··· PROVIDED MATERIAL
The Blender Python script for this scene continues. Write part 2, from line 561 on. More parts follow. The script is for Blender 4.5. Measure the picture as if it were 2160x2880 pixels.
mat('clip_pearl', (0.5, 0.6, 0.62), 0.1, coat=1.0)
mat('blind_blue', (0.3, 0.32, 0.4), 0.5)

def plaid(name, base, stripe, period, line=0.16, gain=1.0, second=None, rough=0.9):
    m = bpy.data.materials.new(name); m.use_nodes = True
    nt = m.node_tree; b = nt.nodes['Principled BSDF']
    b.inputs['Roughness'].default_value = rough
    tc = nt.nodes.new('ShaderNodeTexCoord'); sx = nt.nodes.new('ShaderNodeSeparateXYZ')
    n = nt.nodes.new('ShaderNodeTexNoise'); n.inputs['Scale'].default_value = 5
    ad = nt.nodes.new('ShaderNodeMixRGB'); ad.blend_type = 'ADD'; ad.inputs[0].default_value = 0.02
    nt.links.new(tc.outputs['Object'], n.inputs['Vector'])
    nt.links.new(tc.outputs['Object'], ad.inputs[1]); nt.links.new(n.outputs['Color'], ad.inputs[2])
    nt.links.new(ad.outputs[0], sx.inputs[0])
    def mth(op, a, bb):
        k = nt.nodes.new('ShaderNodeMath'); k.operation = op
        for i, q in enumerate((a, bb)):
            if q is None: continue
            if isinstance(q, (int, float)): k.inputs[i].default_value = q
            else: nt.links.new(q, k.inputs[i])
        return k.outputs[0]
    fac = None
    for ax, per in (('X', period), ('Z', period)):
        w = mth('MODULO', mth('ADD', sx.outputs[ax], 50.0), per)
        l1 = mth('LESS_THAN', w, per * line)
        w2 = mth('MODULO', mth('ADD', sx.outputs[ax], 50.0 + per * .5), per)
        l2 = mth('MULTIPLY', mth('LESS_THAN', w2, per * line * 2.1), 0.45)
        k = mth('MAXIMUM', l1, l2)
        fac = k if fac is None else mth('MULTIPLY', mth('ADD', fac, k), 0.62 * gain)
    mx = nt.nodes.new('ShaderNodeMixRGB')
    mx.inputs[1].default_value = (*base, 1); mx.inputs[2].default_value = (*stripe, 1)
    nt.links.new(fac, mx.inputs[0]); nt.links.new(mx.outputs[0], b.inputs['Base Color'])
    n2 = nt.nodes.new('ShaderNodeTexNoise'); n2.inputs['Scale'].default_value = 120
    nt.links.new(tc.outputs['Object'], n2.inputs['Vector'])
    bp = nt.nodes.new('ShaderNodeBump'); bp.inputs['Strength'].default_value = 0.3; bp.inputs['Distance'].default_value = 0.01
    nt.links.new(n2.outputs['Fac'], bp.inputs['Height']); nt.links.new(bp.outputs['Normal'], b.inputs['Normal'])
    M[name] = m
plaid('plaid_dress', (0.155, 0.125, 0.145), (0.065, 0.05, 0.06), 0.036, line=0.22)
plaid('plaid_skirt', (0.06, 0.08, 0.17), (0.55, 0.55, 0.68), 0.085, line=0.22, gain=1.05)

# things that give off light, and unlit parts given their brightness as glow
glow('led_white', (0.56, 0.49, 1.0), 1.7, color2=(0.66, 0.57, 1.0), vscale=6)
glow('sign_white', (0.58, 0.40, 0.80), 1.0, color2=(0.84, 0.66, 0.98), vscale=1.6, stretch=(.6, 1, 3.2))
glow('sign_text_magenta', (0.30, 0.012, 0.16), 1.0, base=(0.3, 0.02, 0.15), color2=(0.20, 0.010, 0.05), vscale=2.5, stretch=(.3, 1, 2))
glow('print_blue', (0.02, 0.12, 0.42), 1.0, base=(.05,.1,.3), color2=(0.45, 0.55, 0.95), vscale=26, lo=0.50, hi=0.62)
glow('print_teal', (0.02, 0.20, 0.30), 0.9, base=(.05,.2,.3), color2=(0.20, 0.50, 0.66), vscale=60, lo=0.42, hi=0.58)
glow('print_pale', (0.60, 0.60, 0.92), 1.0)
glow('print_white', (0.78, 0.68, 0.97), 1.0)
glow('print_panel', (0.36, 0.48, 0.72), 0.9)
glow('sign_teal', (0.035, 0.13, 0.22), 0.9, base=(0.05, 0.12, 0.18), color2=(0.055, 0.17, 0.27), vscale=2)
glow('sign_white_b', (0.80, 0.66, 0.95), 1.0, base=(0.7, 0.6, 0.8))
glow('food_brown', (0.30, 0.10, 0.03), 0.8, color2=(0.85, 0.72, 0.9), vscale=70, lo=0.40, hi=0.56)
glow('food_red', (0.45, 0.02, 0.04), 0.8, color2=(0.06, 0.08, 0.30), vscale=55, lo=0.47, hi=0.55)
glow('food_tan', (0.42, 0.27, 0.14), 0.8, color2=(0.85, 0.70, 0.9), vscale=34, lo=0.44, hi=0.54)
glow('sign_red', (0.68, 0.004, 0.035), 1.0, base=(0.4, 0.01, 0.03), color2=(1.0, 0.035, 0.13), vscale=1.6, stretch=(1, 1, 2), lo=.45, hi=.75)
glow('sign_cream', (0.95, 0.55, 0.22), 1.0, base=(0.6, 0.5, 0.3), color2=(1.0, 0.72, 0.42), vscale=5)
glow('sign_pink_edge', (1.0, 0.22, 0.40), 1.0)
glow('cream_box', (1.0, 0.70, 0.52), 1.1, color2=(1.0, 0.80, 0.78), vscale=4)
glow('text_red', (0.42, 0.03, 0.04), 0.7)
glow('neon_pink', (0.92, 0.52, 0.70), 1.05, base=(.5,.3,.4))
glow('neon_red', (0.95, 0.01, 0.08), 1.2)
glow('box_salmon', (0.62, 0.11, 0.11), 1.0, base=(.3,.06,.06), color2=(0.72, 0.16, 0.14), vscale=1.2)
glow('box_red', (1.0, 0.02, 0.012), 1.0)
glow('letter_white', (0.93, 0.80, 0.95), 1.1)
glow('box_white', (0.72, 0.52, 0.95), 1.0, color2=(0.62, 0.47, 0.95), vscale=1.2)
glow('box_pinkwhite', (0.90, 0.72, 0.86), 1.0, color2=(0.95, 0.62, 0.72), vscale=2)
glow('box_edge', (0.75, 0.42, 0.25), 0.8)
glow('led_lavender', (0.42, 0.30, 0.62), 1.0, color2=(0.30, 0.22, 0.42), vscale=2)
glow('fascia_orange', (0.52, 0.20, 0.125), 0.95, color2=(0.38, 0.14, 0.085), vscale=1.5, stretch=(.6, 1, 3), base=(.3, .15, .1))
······
INSTRUCTIONS FOR THE TASK
Hand back the material above in full, exactly as written.

REPLY
The Blender Python script for this scene continues. Write part 2, from line 561 on. More parts follow. The script is for Blender 4.5. Measure the picture as if it were 2160x2880 pixels.
mat('clip_pearl', (0.5, 0.6, 0.62), 0.1, coat=1.0)
mat('blind_blue', (0.3, 0.32, 0.4), 0.5)

def plaid(name, base, stripe, period, line=0.16, gain=1.0, second=None, rough=0.9):
    m = bpy.data.materials.new(name); m.use_nodes = True
    nt = m.node_tree; b = nt.nodes['Principled BSDF']
    b.inputs['Roughness'].default_value = rough
    tc = nt.nodes.new('ShaderNodeTexCoord'); sx = nt.nodes.new('ShaderNodeSeparateXYZ')
    n = nt.nodes.new('ShaderNodeTexNoise'); n.inputs['Scale'].default_value = 5
    ad = nt.nodes.new('ShaderNodeMixRGB'); ad.blend_type = 'ADD'; ad.inputs[0].default_value = 0.02
    nt.links.new(tc.outputs['Object'], n.inputs['Vector'])
    nt.links.new(tc.outputs['Object'], ad.inputs[1]); nt.links.new(n.outputs['Color'], ad.inputs[2])
    nt.links.new(ad.outputs[0], sx.inputs[0])
    def mth(op, a, bb):
        k = nt.nodes.new('ShaderNodeMath'); k.operation = op
        for i, q in enumerate((a, bb)):
            if q is None: continue
            if isinstance(q, (int, float)): k.inputs[i].default_value = q
            else: nt.links.new(q, k.inputs[i])
        return k.outputs[0]
    fac = None
    for ax, per in (('X', period), ('Z', period)):
        w = mth('MODULO', mth('ADD', sx.outputs[ax], 50.0), per)
        l1 = mth('LESS_THAN', w, per * line)
        w2 = mth('MODULO', mth('ADD', sx.outputs[ax], 50.0 + per * .5), per)
        l2 = mth('MULTIPLY', mth('LESS_THAN', w2, per * line * 2.1), 0.45)
        k = mth('MAXIMUM', l1, l2)
        fac = k if fac is None else mth('MULTIPLY', mth('ADD', fac, k), 0.62 * gain)
    mx = nt.nodes.new('ShaderNodeMixRGB')
    mx.inputs[1].default_value = (*base, 1); mx.inputs[2].default_value = (*stripe, 1)
    nt.links.new(fac, mx.inputs[0]); nt.links.new(mx.outputs[0], b.inputs['Base Color'])
    n2 = nt.nodes.new('ShaderNodeTexNoise'); n2.inputs['Scale'].default_value = 120
    nt.links.new(tc.outputs['Object'], n2.inputs['Vector'])
    bp = nt.nodes.new('ShaderNodeBump'); bp.inputs['Strength'].default_value = 0.3; bp.inputs['Distance'].default_value = 0.01
    nt.links.new(n2.outputs['Fac'], bp.inputs['Height']); nt.links.new(bp.outputs['Normal'], b.inputs['Normal'])
    M[name] = m
plaid('plaid_dress', (0.155, 0.125, 0.145), (0.065, 0.05, 0.06), 0.036, line=0.22)
plaid('plaid_skirt', (0.06, 0.08, 0.17), (0.55, 0.55, 0.68), 0.085, line=0.22, gain=1.05)

# things that give off light, and unlit parts given their brightness as glow
glow('led_white', (0.56, 0.49, 1.0), 1.7, color2=(0.66, 0.57, 1.0), vscale=6)
glow('sign_white', (0.58, 0.40, 0.80), 1.0, color2=(0.84, 0.66, 0.98), vscale=1.6, stretch=(.6, 1, 3.2))
glow('sign_text_magenta', (0.30, 0.012, 0.16), 1.0, base=(0.3, 0.02, 0.15), color2=(0.20, 0.010, 0.05), vscale=2.5, stretch=(.3, 1, 2))
glow('print_blue', (0.02, 0.12, 0.42), 1.0, base=(.05,.1,.3), color2=(0.45, 0.55, 0.95), vscale=26, lo=0.50, hi=0.62)
glow('print_teal', (0.02, 0.20, 0.30), 0.9, base=(.05,.2,.3), color2=(0.20, 0.50, 0.66), vscale=60, lo=0.42, hi=0.58)
glow('print_pale', (0.60, 0.60, 0.92), 1.0)
glow('print_white', (0.78, 0.68, 0.97), 1.0)
glow('print_panel', (0.36, 0.48, 0.72), 0.9)
glow('sign_teal', (0.035, 0.13, 0.22), 0.9, base=(0.05, 0.12, 0.18), color2=(0.055, 0.17, 0.27), vscale=2)
glow('sign_white_b', (0.80, 0.66, 0.95), 1.0, base=(0.7, 0.6, 0.8))
glow('food_brown', (0.30, 0.10, 0.03), 0.8, color2=(0.85, 0.72, 0.9), vscale=70, lo=0.40, hi=0.56)
glow('food_red', (0.45, 0.02, 0.04), 0.8, color2=(0.06, 0.08, 0.30), vscale=55, lo=0.47, hi=0.55)
glow('food_tan', (0.42, 0.27, 0.14), 0.8, color2=(0.85, 0.70, 0.9), vscale=34, lo=0.44, hi=0.54)
glow('sign_red', (0.68, 0.004, 0.035), 1.0, base=(0.4, 0.01, 0.03), color2=(1.0, 0.035, 0.13), vscale=1.6, stretch=(1, 1, 2), lo=.45, hi=.75)
glow('sign_cream', (0.95, 0.55, 0.22), 1.0, base=(0.6, 0.5, 0.3), color2=(1.0, 0.72, 0.42), vscale=5)
glow('sign_pink_edge', (1.0, 0.22, 0.40), 1.0)
glow('cream_box', (1.0, 0.70, 0.52), 1.1, color2=(1.0, 0.80, 0.78), vscale=4)
glow('text_red', (0.42, 0.03, 0.04), 0.7)
glow('neon_pink', (0.92, 0.52, 0.70), 1.05, base=(.5,.3,.4))
glow('neon_red', (0.95, 0.01, 0.08), 1.2)
glow('box_salmon', (0.62, 0.11, 0.11), 1.0, base=(.3,.06,.06), color2=(0.72, 0.16, 0.14), vscale=1.2)
glow('box_red', (1.0, 0.02, 0.012), 1.0)
glow('letter_white', (0.93, 0.80, 0.95), 1.1)
glow('box_white', (0.72, 0.52, 0.95), 1.0, color2=(0.62, 0.47, 0.95), vscale=1.2)
glow('box_pinkwhite', (0.90, 0.72, 0.86), 1.0, color2=(0.95, 0.62, 0.72), vscale=2)
glow('box_edge', (0.75, 0.42, 0.25), 0.8)
glow('led_lavender', (0.42, 0.30, 0.62), 1.0, color2=(0.30, 0.22, 0.42), vscale=2)
glow('fascia_orange', (0.52, 0.20, 0.125), 0.95, color2=(0.38, 0.14, 0.085), vscale=1.5, stretch=(.6, 1, 3), base=(.3, .15, .1))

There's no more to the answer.